[Start Information provided]

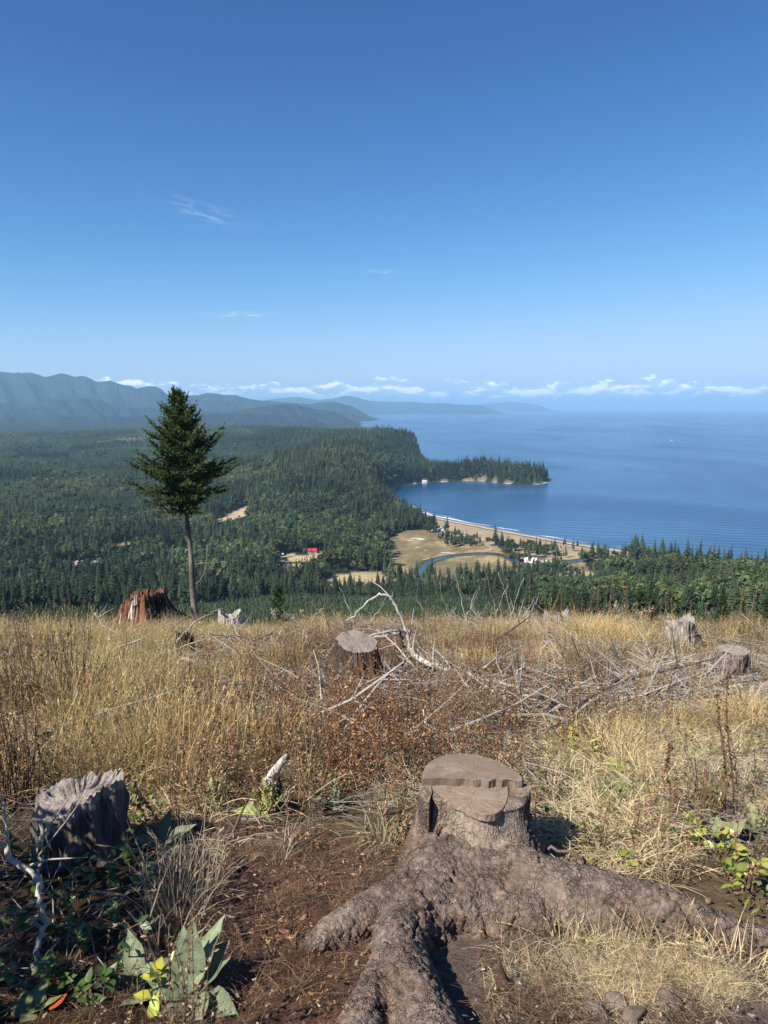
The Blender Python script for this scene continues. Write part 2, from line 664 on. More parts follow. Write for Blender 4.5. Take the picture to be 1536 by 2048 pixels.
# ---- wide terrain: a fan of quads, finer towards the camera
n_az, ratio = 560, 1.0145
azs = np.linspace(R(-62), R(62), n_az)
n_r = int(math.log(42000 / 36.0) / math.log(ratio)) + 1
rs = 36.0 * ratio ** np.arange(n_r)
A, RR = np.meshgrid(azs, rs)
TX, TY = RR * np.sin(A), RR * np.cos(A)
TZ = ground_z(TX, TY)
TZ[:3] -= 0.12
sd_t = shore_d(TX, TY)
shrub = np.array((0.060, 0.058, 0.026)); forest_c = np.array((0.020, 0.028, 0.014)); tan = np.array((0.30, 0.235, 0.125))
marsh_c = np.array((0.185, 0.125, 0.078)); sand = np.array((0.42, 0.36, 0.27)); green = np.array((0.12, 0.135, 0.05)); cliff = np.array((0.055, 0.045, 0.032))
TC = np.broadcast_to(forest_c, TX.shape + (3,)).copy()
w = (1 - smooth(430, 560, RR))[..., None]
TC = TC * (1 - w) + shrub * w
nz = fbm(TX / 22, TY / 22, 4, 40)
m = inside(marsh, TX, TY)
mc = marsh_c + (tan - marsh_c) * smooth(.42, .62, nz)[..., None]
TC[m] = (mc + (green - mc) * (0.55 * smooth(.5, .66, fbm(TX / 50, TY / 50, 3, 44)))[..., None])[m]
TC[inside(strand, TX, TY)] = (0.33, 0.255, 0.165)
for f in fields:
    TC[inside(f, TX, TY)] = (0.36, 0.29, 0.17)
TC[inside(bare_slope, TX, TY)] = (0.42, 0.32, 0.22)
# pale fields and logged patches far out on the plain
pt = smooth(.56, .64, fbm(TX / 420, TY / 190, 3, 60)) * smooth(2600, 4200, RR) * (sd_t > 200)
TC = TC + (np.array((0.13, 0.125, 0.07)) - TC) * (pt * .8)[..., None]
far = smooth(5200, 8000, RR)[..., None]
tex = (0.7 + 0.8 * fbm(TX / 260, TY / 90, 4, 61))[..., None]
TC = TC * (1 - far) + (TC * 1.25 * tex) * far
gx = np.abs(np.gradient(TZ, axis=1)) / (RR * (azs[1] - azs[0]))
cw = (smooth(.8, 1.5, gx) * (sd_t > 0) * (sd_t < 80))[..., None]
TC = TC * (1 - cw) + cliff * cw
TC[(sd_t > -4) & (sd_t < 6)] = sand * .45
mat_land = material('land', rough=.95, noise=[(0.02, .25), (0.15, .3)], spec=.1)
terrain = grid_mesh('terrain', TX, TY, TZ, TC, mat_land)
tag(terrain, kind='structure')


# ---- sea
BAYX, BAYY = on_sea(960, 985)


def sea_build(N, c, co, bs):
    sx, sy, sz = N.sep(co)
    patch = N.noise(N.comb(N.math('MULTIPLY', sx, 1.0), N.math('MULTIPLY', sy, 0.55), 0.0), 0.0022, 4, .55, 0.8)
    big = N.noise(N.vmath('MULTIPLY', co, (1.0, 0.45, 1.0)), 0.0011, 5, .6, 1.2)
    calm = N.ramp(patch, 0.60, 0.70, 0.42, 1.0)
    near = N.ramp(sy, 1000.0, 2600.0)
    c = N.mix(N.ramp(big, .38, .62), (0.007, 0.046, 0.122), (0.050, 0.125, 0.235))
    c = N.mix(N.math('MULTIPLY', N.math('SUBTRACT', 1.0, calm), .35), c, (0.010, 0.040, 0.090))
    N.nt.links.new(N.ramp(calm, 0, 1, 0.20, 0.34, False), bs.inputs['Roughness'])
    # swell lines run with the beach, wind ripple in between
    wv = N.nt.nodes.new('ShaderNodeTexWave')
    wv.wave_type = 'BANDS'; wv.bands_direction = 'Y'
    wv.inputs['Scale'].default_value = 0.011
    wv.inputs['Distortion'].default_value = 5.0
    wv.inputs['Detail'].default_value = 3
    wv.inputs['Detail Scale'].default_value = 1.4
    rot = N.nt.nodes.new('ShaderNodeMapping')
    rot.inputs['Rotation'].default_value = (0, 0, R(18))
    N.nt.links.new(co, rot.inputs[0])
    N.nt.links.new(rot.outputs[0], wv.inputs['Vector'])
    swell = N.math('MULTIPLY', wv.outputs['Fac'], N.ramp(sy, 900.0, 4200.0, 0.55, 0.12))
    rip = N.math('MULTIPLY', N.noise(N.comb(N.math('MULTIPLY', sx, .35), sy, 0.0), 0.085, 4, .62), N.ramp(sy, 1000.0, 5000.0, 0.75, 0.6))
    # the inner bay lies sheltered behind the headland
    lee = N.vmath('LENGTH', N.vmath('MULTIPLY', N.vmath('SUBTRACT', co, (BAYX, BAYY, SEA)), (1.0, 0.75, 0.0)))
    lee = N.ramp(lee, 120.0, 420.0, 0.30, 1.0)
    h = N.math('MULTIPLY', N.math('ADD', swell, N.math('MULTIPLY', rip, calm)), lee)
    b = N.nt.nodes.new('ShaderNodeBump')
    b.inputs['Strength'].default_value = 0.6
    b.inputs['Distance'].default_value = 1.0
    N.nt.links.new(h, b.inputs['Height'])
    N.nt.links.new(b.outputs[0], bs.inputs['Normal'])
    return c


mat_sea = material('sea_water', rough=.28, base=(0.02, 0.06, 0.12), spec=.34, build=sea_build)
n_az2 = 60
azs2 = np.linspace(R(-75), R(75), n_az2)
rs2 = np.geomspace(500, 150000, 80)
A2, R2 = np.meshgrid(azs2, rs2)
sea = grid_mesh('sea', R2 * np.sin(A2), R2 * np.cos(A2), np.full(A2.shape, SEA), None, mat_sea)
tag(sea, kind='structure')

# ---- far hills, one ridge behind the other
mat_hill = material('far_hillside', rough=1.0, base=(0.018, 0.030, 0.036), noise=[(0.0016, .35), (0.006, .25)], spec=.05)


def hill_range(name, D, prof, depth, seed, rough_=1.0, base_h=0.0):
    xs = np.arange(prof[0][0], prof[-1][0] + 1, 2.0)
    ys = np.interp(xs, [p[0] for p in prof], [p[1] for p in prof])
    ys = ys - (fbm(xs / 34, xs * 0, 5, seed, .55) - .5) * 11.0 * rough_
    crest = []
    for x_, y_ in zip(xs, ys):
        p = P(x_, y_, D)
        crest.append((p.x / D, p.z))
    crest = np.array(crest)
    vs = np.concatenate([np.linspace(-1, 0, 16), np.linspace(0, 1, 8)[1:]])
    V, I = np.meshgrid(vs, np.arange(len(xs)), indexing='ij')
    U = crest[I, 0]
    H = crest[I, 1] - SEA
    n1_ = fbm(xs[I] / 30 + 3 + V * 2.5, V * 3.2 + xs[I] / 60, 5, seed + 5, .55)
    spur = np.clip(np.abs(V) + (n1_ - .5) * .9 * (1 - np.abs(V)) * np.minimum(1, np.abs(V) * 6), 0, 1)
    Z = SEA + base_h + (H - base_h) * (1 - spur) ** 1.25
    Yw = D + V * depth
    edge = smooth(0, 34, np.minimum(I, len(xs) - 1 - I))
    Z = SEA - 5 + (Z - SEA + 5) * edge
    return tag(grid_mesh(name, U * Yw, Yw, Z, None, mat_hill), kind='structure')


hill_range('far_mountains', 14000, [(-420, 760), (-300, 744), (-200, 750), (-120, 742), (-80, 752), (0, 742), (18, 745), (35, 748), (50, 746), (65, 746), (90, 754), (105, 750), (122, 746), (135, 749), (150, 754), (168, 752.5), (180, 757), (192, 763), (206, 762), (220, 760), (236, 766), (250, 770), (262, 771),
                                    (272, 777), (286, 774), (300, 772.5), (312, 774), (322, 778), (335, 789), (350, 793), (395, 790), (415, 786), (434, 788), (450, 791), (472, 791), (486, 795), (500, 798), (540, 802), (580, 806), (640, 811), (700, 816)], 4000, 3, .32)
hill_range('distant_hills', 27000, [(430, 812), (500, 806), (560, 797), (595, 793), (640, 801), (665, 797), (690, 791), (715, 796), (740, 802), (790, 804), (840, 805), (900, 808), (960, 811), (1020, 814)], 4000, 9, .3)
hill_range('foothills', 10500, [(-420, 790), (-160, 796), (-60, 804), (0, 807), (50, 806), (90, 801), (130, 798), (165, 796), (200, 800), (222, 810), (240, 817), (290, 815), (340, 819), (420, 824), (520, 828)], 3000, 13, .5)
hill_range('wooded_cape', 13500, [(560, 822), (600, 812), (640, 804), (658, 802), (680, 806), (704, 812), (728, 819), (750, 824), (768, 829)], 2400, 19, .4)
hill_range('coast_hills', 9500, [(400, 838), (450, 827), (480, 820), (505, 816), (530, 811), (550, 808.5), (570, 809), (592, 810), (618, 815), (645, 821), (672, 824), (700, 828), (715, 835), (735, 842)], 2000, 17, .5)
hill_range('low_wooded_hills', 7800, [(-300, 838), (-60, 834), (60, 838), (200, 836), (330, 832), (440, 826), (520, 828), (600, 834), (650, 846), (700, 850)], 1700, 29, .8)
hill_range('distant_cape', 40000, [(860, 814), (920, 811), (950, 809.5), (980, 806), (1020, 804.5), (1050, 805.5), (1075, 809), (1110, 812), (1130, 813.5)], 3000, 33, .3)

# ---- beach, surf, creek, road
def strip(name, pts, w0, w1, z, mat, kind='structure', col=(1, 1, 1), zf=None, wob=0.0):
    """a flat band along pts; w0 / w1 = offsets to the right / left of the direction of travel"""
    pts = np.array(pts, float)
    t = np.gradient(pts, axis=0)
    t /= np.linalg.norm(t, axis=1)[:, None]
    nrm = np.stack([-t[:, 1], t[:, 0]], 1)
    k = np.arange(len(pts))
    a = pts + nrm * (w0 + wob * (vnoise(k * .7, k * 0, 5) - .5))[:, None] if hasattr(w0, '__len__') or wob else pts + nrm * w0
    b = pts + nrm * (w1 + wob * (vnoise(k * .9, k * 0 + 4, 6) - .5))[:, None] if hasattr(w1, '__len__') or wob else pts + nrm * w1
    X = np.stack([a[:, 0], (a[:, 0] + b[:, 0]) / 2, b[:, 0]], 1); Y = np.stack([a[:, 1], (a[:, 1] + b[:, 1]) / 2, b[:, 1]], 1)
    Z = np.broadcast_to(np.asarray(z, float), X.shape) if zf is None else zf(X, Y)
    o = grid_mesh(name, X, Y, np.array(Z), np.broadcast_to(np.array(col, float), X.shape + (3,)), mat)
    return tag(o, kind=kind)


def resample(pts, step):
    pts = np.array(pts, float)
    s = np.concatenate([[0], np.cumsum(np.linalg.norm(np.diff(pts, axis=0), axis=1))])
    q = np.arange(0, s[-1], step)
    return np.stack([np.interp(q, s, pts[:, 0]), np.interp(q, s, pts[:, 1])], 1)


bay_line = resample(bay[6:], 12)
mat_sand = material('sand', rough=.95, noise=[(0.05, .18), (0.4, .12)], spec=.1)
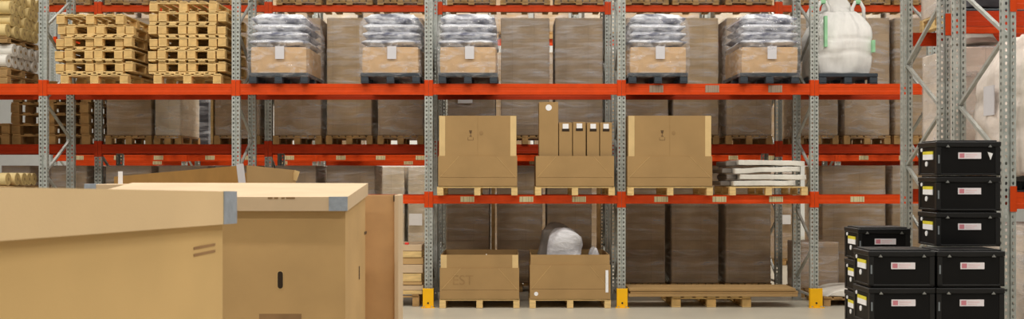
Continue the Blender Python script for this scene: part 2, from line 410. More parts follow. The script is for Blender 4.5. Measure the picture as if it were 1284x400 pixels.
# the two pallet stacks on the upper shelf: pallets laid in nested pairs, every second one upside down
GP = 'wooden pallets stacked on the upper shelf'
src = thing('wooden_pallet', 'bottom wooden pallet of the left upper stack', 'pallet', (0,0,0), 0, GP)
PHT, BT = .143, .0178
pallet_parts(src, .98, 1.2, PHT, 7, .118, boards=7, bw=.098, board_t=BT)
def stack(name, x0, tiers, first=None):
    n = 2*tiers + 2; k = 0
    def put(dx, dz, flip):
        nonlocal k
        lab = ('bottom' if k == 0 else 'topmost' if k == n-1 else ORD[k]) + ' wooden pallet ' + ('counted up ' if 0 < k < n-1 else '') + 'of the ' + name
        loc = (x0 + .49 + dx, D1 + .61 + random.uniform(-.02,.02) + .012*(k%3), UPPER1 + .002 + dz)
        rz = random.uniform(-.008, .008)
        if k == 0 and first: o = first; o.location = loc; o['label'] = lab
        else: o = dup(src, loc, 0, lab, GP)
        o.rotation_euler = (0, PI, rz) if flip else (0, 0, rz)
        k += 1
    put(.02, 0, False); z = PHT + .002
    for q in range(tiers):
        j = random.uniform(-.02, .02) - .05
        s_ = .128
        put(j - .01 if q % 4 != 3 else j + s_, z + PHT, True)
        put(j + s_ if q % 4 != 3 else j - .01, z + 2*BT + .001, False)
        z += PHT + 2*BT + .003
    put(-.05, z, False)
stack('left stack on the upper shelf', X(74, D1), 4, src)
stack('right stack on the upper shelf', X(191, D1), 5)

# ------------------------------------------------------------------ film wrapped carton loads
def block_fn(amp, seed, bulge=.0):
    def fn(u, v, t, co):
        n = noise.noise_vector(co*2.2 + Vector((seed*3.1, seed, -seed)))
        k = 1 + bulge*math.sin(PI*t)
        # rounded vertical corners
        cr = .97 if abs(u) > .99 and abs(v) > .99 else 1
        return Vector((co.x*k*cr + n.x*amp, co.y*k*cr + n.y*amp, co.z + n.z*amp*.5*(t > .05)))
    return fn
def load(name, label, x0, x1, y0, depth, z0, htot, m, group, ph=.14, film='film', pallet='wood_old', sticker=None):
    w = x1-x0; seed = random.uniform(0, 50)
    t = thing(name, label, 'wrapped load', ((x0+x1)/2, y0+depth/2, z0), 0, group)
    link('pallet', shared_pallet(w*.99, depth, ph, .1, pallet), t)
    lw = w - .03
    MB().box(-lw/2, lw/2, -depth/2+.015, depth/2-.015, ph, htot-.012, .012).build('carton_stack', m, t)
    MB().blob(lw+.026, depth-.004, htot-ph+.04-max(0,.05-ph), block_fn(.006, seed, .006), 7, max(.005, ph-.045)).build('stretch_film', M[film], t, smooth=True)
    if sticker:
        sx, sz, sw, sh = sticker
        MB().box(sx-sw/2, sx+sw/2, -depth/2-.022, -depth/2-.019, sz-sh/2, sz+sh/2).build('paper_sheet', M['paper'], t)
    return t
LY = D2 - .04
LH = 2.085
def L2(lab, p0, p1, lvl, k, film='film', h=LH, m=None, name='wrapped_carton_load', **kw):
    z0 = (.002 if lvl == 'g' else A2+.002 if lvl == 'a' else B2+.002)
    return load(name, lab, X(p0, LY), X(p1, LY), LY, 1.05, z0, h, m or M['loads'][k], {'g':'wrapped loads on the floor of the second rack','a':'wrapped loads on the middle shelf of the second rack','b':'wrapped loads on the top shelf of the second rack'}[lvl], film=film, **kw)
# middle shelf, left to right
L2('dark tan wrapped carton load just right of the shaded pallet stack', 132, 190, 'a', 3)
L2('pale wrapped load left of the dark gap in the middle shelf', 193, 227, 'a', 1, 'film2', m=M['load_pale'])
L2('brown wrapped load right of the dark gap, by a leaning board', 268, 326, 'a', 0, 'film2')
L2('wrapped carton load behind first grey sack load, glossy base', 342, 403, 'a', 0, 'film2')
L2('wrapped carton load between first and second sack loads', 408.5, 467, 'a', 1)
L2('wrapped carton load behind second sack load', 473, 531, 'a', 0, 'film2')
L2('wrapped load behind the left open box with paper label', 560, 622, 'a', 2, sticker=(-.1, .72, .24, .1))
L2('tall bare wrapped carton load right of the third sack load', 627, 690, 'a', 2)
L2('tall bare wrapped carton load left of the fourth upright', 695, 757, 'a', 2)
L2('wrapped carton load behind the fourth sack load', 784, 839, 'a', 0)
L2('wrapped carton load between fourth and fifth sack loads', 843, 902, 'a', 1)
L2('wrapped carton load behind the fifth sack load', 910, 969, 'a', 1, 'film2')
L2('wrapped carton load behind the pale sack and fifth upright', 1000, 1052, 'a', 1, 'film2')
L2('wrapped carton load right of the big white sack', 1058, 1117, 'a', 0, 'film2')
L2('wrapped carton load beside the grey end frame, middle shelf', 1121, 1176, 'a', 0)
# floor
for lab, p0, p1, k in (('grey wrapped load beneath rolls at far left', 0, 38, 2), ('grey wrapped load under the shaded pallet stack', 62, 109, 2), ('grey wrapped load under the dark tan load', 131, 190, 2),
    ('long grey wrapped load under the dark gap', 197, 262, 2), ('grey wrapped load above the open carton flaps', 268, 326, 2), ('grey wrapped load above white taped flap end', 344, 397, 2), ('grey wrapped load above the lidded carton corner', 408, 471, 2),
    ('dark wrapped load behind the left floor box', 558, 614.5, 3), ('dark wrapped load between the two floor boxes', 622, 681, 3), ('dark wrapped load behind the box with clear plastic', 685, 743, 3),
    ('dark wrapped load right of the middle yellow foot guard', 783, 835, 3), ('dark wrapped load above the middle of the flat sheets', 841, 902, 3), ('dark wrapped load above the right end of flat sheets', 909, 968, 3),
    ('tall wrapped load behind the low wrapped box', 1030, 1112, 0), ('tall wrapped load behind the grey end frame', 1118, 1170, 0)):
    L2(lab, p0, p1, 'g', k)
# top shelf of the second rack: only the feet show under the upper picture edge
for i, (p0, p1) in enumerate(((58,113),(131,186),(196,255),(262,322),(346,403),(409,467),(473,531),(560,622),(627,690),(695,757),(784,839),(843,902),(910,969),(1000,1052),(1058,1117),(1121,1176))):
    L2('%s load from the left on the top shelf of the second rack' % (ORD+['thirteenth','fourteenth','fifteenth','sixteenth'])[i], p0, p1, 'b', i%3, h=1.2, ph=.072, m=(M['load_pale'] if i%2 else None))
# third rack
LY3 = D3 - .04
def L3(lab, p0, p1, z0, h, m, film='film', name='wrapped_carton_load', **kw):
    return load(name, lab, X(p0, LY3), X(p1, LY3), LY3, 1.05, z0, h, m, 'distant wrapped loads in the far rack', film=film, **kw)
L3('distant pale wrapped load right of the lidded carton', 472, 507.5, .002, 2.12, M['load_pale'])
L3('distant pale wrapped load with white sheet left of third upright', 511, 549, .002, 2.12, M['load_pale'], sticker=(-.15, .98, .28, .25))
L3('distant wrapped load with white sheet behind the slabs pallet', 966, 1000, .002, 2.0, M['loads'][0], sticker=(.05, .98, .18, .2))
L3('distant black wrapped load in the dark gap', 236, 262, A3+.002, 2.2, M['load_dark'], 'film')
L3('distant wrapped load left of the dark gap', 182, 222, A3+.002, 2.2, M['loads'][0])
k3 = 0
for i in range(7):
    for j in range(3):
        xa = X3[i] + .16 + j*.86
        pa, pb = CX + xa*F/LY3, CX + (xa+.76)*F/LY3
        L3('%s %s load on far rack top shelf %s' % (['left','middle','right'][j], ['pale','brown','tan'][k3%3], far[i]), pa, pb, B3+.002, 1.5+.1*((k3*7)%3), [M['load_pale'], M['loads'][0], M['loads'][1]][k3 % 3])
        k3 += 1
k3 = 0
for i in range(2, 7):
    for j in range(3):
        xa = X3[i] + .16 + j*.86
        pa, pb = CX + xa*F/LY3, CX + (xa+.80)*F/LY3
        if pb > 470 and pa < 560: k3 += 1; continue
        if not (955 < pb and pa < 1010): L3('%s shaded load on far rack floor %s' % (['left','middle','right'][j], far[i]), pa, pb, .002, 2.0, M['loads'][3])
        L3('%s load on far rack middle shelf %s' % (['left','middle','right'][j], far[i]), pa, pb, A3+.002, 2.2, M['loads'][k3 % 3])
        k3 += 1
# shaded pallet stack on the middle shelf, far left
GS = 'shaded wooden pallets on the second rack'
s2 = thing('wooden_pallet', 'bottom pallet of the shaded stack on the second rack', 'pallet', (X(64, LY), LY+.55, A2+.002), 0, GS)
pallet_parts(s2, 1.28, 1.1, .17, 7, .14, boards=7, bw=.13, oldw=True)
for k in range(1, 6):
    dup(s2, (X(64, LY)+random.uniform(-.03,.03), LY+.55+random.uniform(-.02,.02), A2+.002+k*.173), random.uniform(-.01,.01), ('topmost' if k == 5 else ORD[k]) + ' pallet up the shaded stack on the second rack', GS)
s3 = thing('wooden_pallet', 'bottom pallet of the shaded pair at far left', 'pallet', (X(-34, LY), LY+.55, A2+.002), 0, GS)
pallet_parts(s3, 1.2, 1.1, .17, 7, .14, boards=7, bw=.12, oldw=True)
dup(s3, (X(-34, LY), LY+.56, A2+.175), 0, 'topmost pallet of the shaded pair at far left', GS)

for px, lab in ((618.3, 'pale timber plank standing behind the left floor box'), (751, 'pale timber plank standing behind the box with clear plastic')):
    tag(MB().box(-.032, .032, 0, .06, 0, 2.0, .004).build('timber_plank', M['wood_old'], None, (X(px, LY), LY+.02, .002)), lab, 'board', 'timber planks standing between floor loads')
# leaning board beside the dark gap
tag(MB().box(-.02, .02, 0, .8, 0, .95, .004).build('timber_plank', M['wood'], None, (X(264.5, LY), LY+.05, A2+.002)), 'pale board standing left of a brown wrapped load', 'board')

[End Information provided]

Report only a number: how many lines in the material above contain the string "Blender".

§ Output for this task: 2